Prompt
Write out nothing but the lines from the first line of the entries below through the line with "angle((XW - 0.02, YF, ZC"; no pictures go in.

Extracted entries
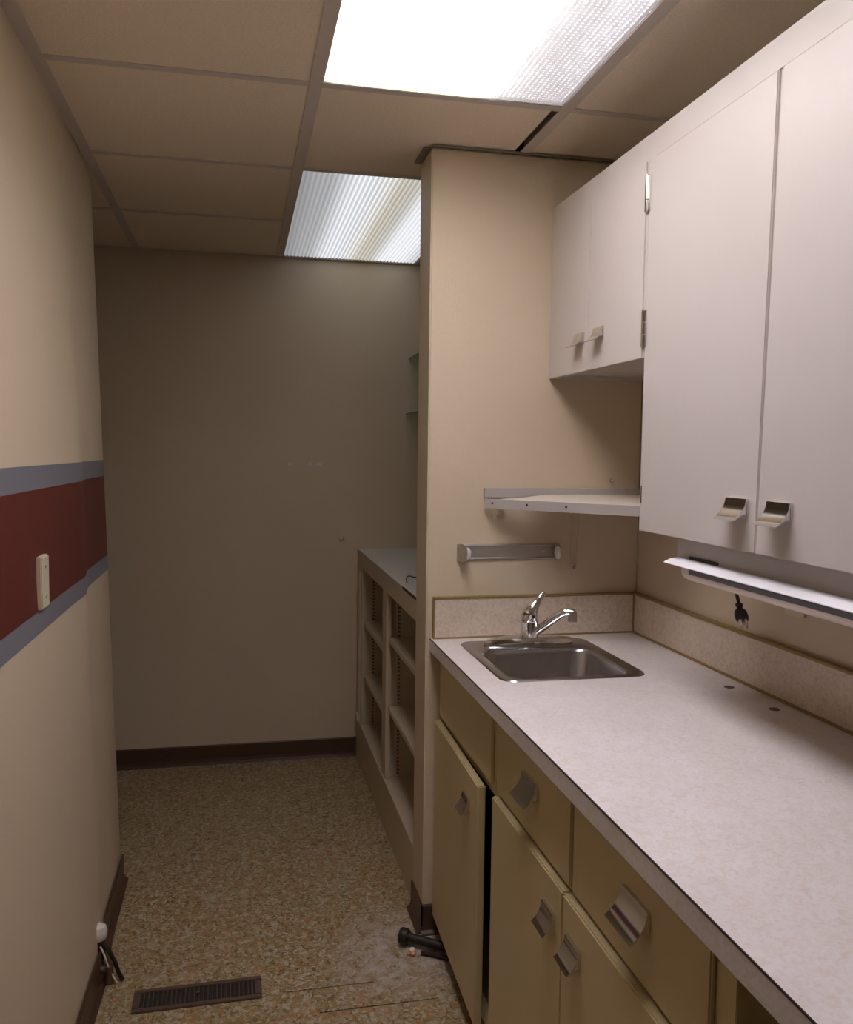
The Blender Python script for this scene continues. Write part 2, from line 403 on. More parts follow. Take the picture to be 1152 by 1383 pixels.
def angle(lo, hi, m='tee', **kw): return boxes('wall_angle', m, CEIL, [(lo, hi)], **kw)
angle((-1.7, YB - 0.020, ZC - 0.001), (XW, YB, ZC + 0.002))
angle((-0.470, YF, ZC - 0.001), (TA - TW, 2.62, ZC + 0.002), label='wall angle along the left wall')
angle((XP - 0.020, YP + 0.02, ZC - 0.004), (XP, YQ, ZC + 0.001), 'darktee', label='bare metal angle on the stub wall')
angle((XP, YP - 0.012, ZC - 0.004), (XW, YP, ZC + 0.001), 'darktee', label='bare metal angle on the stub wall')
angle((XW - 0.02, YF, ZC - 0.001), (XW, YP, ZC + 0.002))

# ------------------------------------------------------------------ ceiling light fixtures
def fixture(y0, y1, lens, label, ribs, spec):
    t = thing('ceiling_light', label, 'ceiling light', ((TB + TC) / 2, (y0 + y1) / 2, ZC), None)
    x0, x1 = TB + 0.017, TC - 0.017; a, b = y0 + 0.014, y1 - 0.014
    boxes('housing', 'enamel', t, [((x0, a, ZC + 0.11), (x1, b, ZC + 0.115)), ((x0, a, ZC + 0.012), (x0 + 0.003, b, ZC + 0.11)), ((x1 - 0.003, a, ZC + 0.012), (x1, b, ZC + 0.11)),
                                   ((x0, a, ZC + 0.012), (x1, a + 0.003, ZC + 0.11)), ((x0, b - 0.003, ZC + 0.012), (x1, b, ZC + 0.11))])
    bm = bmesh.new()
    if ribs:
        n = 38; poly = []
        for k in range(n):
            u = x0 + (x1 - x0) * k / n; poly += [(u, 0.006), (u + (x1 - x0) / n * 0.5, 0.0015)]
        poly += [(x1, 0.006), (x1, 0.009), (x0, 0.009)]
        prism(bm, poly, lambda p, z, s: (p, s, ZC + z), a, b)
    else:
        box(bm, (x0, a, ZC + 0.004), (x1, b, ZC + 0.008))
    # the lens keeps world coordinates for its prism pattern
    me = bpy.data.meshes.new('diffuser'); bmesh.ops.recalc_face_normals(bm, faces=bm.faces); bm.to_mesh(me); bm.free(); me.materials.append(M[lens])
    o = bpy.data.objects.new('diffuser', me); COL.objects.link(o); o.parent = t; o.matrix_parent_inverse = Matrix.Translation(-t.location)
    for q in (a, b - 0.002): boxes('lens_frame', 'darktee', t, [((x0, q, ZC + 0.001), (x1, q + 0.002, ZC + 0.004))])
    if spec.get('watts'):                    # the tubes behind the lens, off centre
        ld = bpy.data.lights.new('fluorescent_tubes', 'AREA'); ld.shape = 'RECTANGLE'; ld.size = 0.40; ld.size_y = b - a - 0.008
        ld.energy = spec['watts']; ld.color = spec['lamp']; ld.spread = math.radians(spec['spread'])
        lo = bpy.data.objects.new('fluorescent_tubes', ld); COL.objects.link(lo); lo.parent = t
        lo.location = (x0 + 0.225 - t.location.x, 0, 0.016)
    return t
fixture(Y1 - 2 * ST, Y1, 'lensA', 'bright fluorescent ceiling light panel above the worktop', False, LIGHT_A)
fixture(Y1 + ST, YB - 0.01, 'lensB', 'dim ribbed ceiling light panel against the back wall', True, LIGHT_B)

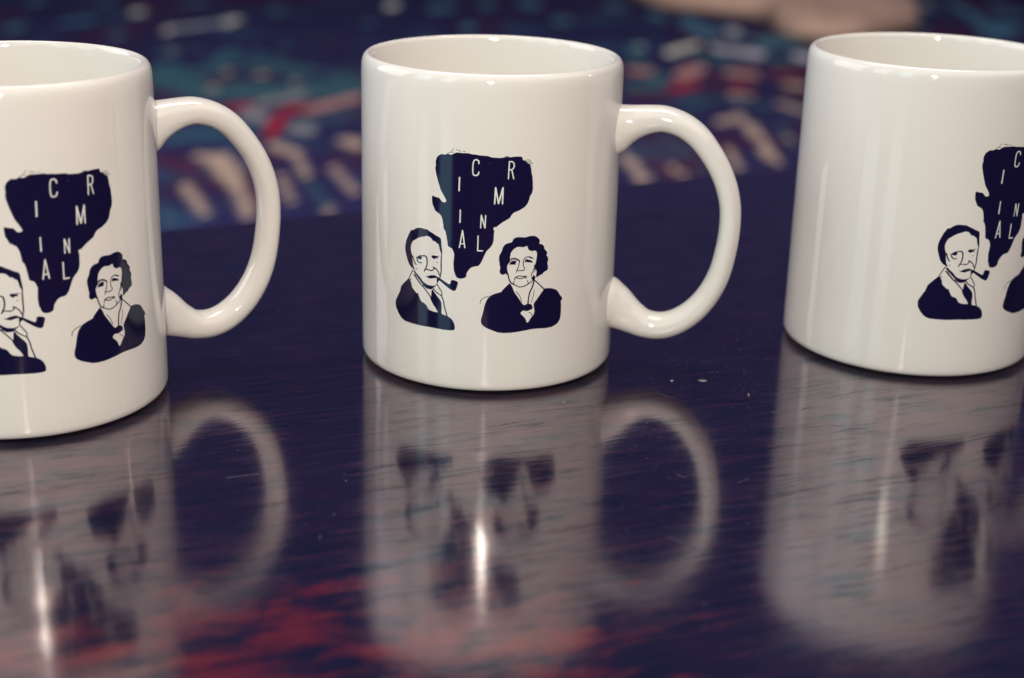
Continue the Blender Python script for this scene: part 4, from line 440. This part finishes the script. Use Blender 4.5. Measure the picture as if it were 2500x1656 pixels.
# ------------------------------------------------------------------ tan cushion lying on the rug
def build_cushion():
    outline = [(0.36, 4.95), (0.40, 4.62), (0.55, 4.50), (0.68, 4.38), (0.69, 4.12), (0.75, 4.02), (0.88, 4.03), (0.98, 4.14), (1.08, 4.28), (1.15, 4.55), (1.22, 5.05), (1.26, 5.35), (1.05, 5.60), (0.70, 5.55), (0.50, 5.35)]
    pts = []
    n = len(outline)
    for i in range(n):
        p0, p1, p2, p3 = (Vector(outline[(i + j) % n]) for j in (-1, 0, 1, 2))
        for k in range(6):
            t = k / 6
            pts.append(0.5 * ((2 * p1) + (p2 - p0) * t + (2 * p0 - 5 * p1 + 4 * p2 - p3) * t * t + (3 * p1 - p0 - 3 * p2 + p3) * t ** 3))
    c = sum(pts, Vector((0, 0))) / len(pts)
    rows = [(0.0, 0.0), (1.0, 0.0), (1.03, 0.02), (1.0, 0.045), (0.93, 0.062), (0.8, 0.07), (0.55, 0.074), (0.3, 0.072)]
    V, F = [], []
    m = len(pts)
    for s, z in rows[1:]:
        for i, p in enumerate(pts):
            w = 0.006 * math.sin(i * 0.9 + s * 7) * (1 - abs(s - 0.6))
            V.append((c.x + (p.x - c.x) * s, c.y + (p.y - c.y) * s, -0.406 + z + w * (1 if z > 0.03 else 0)))
    R_ = len(rows) - 1
    for r in range(R_ - 1):
        for i in range(m):
            j = (i + 1) % m
            F.append((r * m + i, r * m + j, (r + 1) * m + j, (r + 1) * m + i))
    V.append((c.x, c.y, -0.406 + 0.071)); top = len(V) - 1
    F += [((R_ - 1) * m + i, (R_ - 1) * m + (i + 1) % m, top) for i in range(m)]
    V.append((c.x, c.y, -0.406)); bot = len(V) - 1
    F += [((i + 1) % m, i, bot) for i in range(m)]
    o = mesh_obj('floor_cushion', V, F, plain("tan_cloth", (0.68, 0.44, 0.32), 0.8, 3.5, 0.22))
    tag(o, 'out of focus tan cloth cushion lying on the dark rug', 'cushion')
build_cushion()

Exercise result
The Blender Python script for this scene continues. Write part 2, from line 403 on. More parts follow. Take the picture to be 1152 by 1383 pixels.
def angle(lo, hi, m='tee', **kw): return boxes('wall_angle', m, CEIL, [(lo, hi)], **kw)
angle((-1.7, YB - 0.020, ZC - 0.001), (XW, YB, ZC + 0.002))
angle((-0.470, YF, ZC - 0.001), (TA - TW, 2.62, ZC + 0.002), label='wall angle along the left wall')
angle((XP - 0.020, YP + 0.02, ZC - 0.004), (XP, YQ, ZC + 0.001), 'darktee', label='bare metal angle on the stub wall')
angle((XP, YP - 0.012, ZC - 0.004), (XW, YP, ZC + 0.001), 'darktee', label='bare metal angle on the stub wall')
angle((XW - 0.02, YF, ZC - 0.001), (XW, YP, ZC + 0.002))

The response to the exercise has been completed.